Arianna Huffington, former conservative, denounces the MSM for daring to hire . . . conservative commentators:

"Coming in the wake of Newsweek's hiring of Karl Rove, and the New York Times' hiring of Bill [Kristol], the mainstream media's embrace of these unabashed propagandists has revealed a self-loathing streak a mile wide.

"What is it with these media outlets? Have they been so cowed by the Right's relentless branding of them as 'liberal' that they feel compelled to show that they are not by sleeping with the enemy? And make no mistake, Rove, Kristol, and [Tony] Snow are the enemies - of honesty, truth, facts, reality, and the public's right to know.

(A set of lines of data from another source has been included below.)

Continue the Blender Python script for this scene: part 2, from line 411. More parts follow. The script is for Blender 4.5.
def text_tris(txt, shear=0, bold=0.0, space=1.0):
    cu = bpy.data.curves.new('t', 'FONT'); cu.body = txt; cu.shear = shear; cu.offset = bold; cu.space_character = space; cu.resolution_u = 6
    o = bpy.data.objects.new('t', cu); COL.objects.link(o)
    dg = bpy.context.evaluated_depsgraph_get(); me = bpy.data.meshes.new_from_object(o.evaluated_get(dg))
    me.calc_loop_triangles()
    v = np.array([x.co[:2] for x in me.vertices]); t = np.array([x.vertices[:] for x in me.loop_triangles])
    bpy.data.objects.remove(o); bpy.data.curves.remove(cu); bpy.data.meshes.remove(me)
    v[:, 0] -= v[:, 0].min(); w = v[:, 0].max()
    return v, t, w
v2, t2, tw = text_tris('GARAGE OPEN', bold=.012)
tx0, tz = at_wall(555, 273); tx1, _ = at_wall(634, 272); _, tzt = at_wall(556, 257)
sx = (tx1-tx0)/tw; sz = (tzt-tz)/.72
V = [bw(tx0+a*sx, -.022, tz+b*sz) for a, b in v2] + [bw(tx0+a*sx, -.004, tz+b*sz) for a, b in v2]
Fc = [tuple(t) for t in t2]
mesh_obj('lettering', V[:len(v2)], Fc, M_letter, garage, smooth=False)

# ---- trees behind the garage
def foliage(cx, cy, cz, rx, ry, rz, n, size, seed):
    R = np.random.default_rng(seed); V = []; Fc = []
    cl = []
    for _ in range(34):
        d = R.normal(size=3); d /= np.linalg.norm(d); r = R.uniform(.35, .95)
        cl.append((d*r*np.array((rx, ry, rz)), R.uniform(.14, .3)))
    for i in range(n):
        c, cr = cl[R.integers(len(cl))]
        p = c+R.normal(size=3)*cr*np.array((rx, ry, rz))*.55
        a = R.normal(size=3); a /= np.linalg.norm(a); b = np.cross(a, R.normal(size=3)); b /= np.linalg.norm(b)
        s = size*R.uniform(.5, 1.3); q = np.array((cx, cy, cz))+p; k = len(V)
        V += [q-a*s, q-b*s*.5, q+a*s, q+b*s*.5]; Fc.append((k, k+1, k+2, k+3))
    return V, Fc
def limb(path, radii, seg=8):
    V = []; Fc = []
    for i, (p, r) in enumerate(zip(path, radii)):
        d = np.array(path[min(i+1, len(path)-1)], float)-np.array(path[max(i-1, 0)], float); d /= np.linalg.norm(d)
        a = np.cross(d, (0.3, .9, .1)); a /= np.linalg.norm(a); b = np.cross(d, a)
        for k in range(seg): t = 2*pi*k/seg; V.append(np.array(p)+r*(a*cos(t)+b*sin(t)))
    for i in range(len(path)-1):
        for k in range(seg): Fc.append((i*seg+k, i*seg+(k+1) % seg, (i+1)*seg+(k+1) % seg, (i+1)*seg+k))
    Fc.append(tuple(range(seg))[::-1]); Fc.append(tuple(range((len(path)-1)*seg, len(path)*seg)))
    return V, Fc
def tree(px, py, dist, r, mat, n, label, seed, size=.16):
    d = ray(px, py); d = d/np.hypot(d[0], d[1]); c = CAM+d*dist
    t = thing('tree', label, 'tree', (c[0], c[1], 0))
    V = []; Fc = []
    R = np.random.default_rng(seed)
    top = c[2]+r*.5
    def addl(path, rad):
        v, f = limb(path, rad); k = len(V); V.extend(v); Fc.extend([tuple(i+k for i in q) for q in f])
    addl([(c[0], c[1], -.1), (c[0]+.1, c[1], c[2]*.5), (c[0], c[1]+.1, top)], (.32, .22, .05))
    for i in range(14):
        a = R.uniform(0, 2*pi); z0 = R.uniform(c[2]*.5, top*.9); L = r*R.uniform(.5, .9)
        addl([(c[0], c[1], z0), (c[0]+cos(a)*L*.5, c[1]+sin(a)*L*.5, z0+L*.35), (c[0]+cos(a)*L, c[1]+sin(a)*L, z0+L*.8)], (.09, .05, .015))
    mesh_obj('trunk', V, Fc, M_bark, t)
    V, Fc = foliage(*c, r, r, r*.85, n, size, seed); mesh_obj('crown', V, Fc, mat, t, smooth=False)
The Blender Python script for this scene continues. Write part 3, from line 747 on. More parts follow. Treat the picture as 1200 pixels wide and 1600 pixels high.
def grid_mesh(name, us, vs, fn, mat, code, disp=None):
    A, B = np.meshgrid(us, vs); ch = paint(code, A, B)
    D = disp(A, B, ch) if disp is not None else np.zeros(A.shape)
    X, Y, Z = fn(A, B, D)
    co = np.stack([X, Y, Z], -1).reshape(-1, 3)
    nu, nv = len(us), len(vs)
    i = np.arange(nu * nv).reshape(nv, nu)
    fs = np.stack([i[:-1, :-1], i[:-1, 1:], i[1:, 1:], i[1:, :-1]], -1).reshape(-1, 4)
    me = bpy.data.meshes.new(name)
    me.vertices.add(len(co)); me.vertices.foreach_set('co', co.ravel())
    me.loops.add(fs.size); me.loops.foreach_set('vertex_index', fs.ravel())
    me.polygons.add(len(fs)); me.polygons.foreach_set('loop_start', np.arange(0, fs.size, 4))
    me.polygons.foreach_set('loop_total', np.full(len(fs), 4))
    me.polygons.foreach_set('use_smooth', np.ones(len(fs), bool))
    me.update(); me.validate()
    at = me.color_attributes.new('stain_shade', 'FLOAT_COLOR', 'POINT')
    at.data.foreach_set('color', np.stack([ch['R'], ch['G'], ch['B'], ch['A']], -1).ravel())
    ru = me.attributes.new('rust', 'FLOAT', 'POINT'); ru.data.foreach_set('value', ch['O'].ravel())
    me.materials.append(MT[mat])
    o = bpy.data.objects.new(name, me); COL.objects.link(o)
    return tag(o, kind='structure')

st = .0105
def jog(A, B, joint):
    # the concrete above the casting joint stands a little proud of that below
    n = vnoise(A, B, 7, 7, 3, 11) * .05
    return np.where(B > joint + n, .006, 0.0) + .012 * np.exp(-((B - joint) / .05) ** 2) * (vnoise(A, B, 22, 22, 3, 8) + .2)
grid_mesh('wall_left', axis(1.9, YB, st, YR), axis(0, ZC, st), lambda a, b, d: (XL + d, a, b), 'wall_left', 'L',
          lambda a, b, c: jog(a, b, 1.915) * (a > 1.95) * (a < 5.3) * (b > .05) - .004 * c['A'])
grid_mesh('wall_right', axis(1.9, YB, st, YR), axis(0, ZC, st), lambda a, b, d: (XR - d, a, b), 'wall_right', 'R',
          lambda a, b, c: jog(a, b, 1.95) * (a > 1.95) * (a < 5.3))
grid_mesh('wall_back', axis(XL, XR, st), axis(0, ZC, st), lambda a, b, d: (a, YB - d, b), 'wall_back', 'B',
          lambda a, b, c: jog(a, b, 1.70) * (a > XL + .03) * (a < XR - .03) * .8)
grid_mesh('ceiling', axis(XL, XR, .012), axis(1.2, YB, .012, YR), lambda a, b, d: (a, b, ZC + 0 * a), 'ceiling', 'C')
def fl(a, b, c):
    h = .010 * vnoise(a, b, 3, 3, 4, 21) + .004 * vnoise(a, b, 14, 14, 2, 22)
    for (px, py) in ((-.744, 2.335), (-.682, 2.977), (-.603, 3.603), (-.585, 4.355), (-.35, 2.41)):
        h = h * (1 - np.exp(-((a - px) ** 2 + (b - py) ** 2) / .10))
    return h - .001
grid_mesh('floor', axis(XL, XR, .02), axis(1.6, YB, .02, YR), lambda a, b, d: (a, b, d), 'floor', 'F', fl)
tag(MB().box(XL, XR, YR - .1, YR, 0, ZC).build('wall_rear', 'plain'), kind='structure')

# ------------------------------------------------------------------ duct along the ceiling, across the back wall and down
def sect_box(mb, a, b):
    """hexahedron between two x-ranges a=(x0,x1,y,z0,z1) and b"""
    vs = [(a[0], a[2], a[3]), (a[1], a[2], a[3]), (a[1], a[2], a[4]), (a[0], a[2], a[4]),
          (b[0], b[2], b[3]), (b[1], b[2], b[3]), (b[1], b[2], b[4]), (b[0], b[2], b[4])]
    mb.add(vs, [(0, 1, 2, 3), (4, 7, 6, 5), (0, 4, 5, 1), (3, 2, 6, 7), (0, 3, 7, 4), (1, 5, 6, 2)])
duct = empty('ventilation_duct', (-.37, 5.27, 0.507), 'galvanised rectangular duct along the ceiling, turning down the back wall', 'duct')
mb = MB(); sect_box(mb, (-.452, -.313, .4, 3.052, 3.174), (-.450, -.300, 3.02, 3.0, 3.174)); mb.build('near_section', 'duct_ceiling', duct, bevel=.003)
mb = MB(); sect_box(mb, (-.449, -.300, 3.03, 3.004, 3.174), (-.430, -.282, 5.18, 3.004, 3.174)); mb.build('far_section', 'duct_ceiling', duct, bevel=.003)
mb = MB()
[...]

Anything."

Here's what Arianna isn't telling you. When Newsweek hired Rove, the magazine also hired Markos Moulitsas. Kristol's once-a-week column is balanced on the Times op-ed page by Maureen Dowd, Paul Krugman, Frank Rich and Bob Herbert. And CNN almost never puts on conservative contributors without balancing them with libs; indeed, Snow appeared with Dee Dee Myers during his debut this week. So is Arianna saying the media shouldn't employ conservatives at all?